■ DESCRIPTION OF THE TASK:
All of the records below need to be copied exactly.
'''
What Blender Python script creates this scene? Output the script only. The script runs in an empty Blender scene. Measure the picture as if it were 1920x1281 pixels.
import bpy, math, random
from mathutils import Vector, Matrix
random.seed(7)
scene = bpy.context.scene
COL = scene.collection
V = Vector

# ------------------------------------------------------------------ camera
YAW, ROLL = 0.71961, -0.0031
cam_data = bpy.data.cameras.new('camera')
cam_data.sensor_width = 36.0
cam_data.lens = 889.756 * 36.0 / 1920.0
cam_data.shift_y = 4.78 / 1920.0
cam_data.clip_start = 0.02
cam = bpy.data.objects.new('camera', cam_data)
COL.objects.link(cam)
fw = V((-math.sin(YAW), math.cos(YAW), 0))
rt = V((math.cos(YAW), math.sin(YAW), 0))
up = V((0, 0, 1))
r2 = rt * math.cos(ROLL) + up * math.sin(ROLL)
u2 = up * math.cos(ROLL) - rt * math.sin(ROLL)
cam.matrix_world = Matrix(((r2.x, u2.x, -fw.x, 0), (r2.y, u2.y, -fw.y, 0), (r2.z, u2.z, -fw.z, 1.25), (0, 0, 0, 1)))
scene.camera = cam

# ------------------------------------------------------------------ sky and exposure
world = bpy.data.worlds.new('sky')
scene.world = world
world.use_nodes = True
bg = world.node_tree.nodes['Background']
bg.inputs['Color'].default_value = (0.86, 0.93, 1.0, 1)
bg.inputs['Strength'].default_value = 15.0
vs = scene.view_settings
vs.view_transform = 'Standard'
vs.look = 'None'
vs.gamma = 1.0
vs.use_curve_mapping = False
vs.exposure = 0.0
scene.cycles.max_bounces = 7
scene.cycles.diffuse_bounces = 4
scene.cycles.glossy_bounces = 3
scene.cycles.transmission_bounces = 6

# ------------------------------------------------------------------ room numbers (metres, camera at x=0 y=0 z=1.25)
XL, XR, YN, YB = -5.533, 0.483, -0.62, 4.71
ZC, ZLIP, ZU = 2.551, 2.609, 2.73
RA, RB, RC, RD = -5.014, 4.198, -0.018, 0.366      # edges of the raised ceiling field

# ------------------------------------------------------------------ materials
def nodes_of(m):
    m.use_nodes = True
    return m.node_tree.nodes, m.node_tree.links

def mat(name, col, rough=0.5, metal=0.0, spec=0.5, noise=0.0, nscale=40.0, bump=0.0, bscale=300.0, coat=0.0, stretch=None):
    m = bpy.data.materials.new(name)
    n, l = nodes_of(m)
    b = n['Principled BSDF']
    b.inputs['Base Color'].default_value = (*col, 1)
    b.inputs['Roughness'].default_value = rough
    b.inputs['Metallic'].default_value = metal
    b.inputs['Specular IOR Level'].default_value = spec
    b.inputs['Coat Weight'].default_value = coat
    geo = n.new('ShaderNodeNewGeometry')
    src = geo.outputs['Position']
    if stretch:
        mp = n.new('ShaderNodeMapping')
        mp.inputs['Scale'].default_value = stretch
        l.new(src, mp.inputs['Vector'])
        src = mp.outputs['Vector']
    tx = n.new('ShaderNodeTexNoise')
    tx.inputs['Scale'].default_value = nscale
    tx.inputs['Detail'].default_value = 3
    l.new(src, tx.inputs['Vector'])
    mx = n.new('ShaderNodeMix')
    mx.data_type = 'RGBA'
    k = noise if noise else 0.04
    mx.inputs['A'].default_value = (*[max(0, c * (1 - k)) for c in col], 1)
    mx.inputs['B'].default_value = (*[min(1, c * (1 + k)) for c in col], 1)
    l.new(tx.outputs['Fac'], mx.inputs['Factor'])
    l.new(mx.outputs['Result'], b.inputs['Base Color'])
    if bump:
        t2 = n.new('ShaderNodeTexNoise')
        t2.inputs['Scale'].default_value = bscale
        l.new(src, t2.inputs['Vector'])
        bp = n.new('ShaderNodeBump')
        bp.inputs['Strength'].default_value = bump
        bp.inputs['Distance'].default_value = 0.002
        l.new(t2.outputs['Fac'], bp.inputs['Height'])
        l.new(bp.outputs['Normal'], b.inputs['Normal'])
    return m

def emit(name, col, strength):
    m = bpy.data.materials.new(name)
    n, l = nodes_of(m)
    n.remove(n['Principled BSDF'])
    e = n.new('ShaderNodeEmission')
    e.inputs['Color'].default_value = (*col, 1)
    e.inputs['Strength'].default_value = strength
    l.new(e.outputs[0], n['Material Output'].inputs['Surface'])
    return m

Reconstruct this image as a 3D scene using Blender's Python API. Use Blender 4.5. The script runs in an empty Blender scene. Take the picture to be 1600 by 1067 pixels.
'''
■ WRITTEN RESPONSE:
What Blender Python script creates this scene? Output the script only. The script runs in an empty Blender scene. Measure the picture as if it were 1920x1281 pixels.
import bpy, math, random
from mathutils import Vector, Matrix
random.seed(7)
scene = bpy.context.scene
COL = scene.collection
V = Vector

# ------------------------------------------------------------------ camera
YAW, ROLL = 0.71961, -0.0031
cam_data = bpy.data.cameras.new('camera')
cam_data.sensor_width = 36.0
cam_data.lens = 889.756 * 36.0 / 1920.0
cam_data.shift_y = 4.78 / 1920.0
cam_data.clip_start = 0.02
cam = bpy.data.objects.new('camera', cam_data)
COL.objects.link(cam)
fw = V((-math.sin(YAW), math.cos(YAW), 0))
rt = V((math.cos(YAW), math.sin(YAW), 0))
up = V((0, 0, 1))
r2 = rt * math.cos(ROLL) + up * math.sin(ROLL)
u2 = up * math.cos(ROLL) - rt * math.sin(ROLL)
cam.matrix_world = Matrix(((r2.x, u2.x, -fw.x, 0), (r2.y, u2.y, -fw.y, 0), (r2.z, u2.z, -fw.z, 1.25), (0, 0, 0, 1)))
scene.camera = cam

# ------------------------------------------------------------------ sky and exposure
world = bpy.data.worlds.new('sky')
scene.world = world
world.use_nodes = True
bg = world.node_tree.nodes['Background']
bg.inputs['Color'].default_value = (0.86, 0.93, 1.0, 1)
bg.inputs['Strength'].default_value = 15.0
vs = scene.view_settings
vs.view_transform = 'Standard'
vs.look = 'None'
vs.gamma = 1.0
vs.use_curve_mapping = False
vs.exposure = 0.0
scene.cycles.max_bounces = 7
scene.cycles.diffuse_bounces = 4
scene.cycles.glossy_bounces = 3
scene.cycles.transmission_bounces = 6

# ------------------------------------------------------------------ room numbers (metres, camera at x=0 y=0 z=1.25)
XL, XR, YN, YB = -5.533, 0.483, -0.62, 4.71
ZC, ZLIP, ZU = 2.551, 2.609, 2.73
RA, RB, RC, RD = -5.014, 4.198, -0.018, 0.366      # edges of the raised ceiling field

# ------------------------------------------------------------------ materials
def nodes_of(m):
    m.use_nodes = True
    return m.node_tree.nodes, m.node_tree.links

def mat(name, col, rough=0.5, metal=0.0, spec=0.5, noise=0.0, nscale=40.0, bump=0.0, bscale=300.0, coat=0.0, stretch=None):
    m = bpy.data.materials.new(name)
    n, l = nodes_of(m)
    b = n['Principled BSDF']
    b.inputs['Base Color'].default_value = (*col, 1)
    b.inputs['Roughness'].default_value = rough
    b.inputs['Metallic'].default_value = metal
    b.inputs['Specular IOR Level'].default_value = spec
    b.inputs['Coat Weight'].default_value = coat
    geo = n.new('ShaderNodeNewGeometry')
    src = geo.outputs['Position']
    if stretch:
        mp = n.new('ShaderNodeMapping')
        mp.inputs['Scale'].default_value = stretch
        l.new(src, mp.inputs['Vector'])
        src = mp.outputs['Vector']
    tx = n.new('ShaderNodeTexNoise')
    tx.inputs['Scale'].default_value = nscale
    tx.inputs['Detail'].default_value = 3
    l.new(src, tx.inputs['Vector'])
    mx = n.new('ShaderNodeMix')
    mx.data_type = 'RGBA'
    k = noise if noise else 0.04
    mx.inputs['A'].default_value = (*[max(0, c * (1 - k)) for c in col], 1)
    mx.inputs['B'].default_value = (*[min(1, c * (1 + k)) for c in col], 1)
    l.new(tx.outputs['Fac'], mx.inputs['Factor'])
    l.new(mx.outputs['Result'], b.inputs['Base Color'])
    if bump:
        t2 = n.new('ShaderNodeTexNoise')
        t2.inputs['Scale'].default_value = bscale
        l.new(src, t2.inputs['Vector'])
        bp = n.new('ShaderNodeBump')
        bp.inputs['Strength'].default_value = bump
        bp.inputs['Distance'].default_value = 0.002
        l.new(t2.outputs['Fac'], bp.inputs['Height'])
        l.new(bp.outputs['Normal'], b.inputs['Normal'])
    return m

def emit(name, col, strength):
    m = bpy.data.materials.new(name)
    n, l = nodes_of(m)
    n.remove(n['Principled BSDF'])
    e = n.new('ShaderNodeEmission')
    e.inputs['Color'].default_value = (*col, 1)
    e.inputs['Strength'].default_value = strength
    l.new(e.outputs[0], n['Material Output'].inputs['Surface'])
    return m

Reconstruct this image as a 3D scene using Blender's Python API. Use Blender 4.5. The script runs in an empty Blender scene. Take the picture to be 1600 by 1067 pixels.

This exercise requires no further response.